Hacker News new | ask | show | jobs
by energy123 313 days ago
Onshoring chip manufacturing - good

Onshoring assembly of consumer electronics despite low unemployment - bad

It's good the correct subset of manufacturing is being onshored.

2 comments

> Onshoring assembly of consumer electronics despite low unemployment - bad

Why? Especially considering military systems are looking increasingly like masses of consumer electronics (e.g. FPV drones).

If the US is willing to import many more low-skilled workers, then I would agree it's a great idea. Absent that, with a 4% unemployment, then the pigeon hole principle makes it difficult. Open to proposals about how it could be done without significant downside.
> Open to proposals about how it could be done without significant downside.

That's a policy straitjacket: a demand that strategic and necessary things can be done only if there's no downside for some privileged group.

If the US doesn't want to be a weak-ass paper tiger, it needs the capability to mass-produce consumer electronics (a civilian capability that can be redirected for military purposes, if needed). That will likely require trade offs.
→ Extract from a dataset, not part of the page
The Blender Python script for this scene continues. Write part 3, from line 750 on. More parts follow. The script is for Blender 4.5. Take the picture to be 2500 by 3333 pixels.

Let's employ fewer people in the sandwich-assembly industry and more people assembling electronics.

> If the US is willing to import many more low-skilled workers, then I would agree it's a great idea.

Bring back slavery to the USA. :-)

Downstream assembly factories attract component manufacturers because of lower transport costs and shorter delivery times, which can lead to network effects. (Remember why Intel wanted to build more foundries in China a few years ago?) That's the success formula of Shenzhen, for example.